The Yaguruma Sash Clip in platinum, 18-carat white gold, pearls, diamonds, and calibre cut sapphires and emeralds

This cross-cultural meeting of styles is best expressed in Mikimoto’s legendary Yaguruma (Wheels of Arrows) Sash Clip – an elaborate piece of jewellery that can be used in 12 configurations, ranging from a brooch to a ring and various hair ornaments. The piece, which was exhibited in the 1937 World Exposition in Paris, stunned with its faultless pearls, assortment of gemstones, multifunctional use, and exquisite Art Deco-style details.

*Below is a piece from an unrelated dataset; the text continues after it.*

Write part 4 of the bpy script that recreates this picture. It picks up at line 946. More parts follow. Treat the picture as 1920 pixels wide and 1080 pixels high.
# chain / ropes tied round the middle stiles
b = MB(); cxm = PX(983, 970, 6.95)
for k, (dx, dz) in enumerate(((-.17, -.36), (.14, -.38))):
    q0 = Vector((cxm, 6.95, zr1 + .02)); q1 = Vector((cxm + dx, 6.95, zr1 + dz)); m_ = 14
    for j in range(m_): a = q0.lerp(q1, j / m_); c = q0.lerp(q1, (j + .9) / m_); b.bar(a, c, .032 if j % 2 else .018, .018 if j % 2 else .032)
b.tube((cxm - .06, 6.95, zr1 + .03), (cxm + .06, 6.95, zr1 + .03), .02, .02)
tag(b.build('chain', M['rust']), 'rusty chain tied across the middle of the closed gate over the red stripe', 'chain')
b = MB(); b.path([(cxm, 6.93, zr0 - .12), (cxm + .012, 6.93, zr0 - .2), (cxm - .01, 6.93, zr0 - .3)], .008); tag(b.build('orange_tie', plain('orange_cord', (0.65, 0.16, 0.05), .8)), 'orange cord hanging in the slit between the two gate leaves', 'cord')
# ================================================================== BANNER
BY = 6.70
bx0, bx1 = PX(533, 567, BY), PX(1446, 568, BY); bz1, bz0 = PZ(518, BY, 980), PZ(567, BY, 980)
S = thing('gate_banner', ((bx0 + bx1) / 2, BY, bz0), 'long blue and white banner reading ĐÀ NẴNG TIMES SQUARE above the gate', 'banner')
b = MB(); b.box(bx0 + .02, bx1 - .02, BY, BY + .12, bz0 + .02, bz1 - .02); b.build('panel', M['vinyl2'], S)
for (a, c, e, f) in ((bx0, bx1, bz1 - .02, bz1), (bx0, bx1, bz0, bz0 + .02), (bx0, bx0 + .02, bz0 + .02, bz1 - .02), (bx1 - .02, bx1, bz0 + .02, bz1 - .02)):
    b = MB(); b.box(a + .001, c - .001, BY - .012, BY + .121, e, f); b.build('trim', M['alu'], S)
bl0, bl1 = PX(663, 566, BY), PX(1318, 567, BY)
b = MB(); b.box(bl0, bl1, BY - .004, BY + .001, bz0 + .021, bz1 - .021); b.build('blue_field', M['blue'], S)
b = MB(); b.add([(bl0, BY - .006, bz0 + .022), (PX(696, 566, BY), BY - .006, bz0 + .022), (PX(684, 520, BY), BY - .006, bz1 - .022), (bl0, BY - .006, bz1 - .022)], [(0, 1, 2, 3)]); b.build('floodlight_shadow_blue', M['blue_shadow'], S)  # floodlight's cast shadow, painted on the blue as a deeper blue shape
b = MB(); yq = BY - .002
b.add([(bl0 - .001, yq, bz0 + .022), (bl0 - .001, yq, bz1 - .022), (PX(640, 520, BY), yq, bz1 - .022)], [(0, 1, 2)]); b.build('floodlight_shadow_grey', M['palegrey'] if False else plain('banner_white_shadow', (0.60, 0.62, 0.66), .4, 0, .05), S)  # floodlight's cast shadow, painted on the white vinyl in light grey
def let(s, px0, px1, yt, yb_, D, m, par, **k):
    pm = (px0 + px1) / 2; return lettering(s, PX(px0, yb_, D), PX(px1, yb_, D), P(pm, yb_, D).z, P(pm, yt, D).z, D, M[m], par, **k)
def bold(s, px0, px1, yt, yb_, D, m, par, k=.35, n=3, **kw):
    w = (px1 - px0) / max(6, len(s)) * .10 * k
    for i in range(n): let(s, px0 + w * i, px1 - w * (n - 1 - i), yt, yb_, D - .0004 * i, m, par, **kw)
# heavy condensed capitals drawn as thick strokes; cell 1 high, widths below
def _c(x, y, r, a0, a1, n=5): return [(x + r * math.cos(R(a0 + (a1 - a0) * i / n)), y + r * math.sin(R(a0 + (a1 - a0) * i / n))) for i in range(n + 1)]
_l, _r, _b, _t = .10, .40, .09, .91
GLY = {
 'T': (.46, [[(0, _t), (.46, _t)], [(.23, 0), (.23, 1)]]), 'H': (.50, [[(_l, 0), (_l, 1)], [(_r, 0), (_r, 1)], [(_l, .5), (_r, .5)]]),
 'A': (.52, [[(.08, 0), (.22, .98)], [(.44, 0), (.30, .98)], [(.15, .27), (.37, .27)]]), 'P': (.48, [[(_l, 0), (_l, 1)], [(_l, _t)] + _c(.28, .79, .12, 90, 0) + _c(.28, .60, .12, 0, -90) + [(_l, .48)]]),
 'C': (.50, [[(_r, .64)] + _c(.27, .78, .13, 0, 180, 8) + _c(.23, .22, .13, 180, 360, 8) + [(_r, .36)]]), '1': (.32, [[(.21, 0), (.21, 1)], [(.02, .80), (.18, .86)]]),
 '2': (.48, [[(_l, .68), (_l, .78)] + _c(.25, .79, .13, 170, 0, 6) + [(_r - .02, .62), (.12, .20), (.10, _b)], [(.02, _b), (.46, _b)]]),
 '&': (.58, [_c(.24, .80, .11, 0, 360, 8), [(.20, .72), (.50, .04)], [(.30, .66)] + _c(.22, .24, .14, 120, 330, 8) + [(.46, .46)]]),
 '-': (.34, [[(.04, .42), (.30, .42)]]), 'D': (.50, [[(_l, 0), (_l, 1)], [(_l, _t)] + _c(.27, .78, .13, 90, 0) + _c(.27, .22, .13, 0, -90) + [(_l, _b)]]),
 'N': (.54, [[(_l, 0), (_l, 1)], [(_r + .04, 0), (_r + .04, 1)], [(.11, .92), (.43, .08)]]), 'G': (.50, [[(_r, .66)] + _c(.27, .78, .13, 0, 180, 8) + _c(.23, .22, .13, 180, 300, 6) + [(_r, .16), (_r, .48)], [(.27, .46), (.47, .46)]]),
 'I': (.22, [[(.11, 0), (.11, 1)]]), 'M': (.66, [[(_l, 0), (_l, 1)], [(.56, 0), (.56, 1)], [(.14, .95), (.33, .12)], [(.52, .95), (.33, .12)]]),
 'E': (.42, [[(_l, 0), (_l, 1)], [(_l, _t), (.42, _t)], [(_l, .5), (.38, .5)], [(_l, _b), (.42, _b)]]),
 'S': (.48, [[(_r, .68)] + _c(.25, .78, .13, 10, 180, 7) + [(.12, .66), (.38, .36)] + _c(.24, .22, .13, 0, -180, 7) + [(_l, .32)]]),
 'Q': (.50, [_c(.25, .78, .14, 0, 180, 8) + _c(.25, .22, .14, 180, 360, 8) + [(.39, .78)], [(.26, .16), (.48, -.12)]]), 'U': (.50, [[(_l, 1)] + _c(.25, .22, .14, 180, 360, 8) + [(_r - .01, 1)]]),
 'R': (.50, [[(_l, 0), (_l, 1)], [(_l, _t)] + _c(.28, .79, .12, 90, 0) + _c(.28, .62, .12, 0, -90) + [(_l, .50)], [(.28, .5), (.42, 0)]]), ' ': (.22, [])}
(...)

Mikimoto Yaguruma Collection Necklaces with 18K White Gold Clasp, Japanese Akoya Cultured Pearls, Black and Golden South Sea Cultured Pearls, Diamonds, and Mother of Pearl

Mikimoto Yaguruma Collection 18K White Gold Bracelet with Japanese Akoya Cultured Pearls, Diamonds, and Mother of Pearl


When Mikimoto celebrated 125 years in 2018, the brand revisited the classic piece and translated its vintage design into a brand new Yaguruma collection. The range featured a multitude of pieces, with notable ones like the 18-carat White Gold Belt with Japanese Akoya Cultured Pearls, 18-carat White Gold Bracelet with Japanese Akoya Pearls, as well as an assortment of pendants and cultured pearl necklaces. As a nod to their predecessor, the pieces are executed with design details that call to mind the vintage appeal of the iconic original.

Looking back, the reputation that the Mikimoto brand enjoys today alludes to the formation of a pearl. It all started with a smell speck, an idea that was built upon with passion and dedication over time, resulting in an accidental gem that is now loved the world over.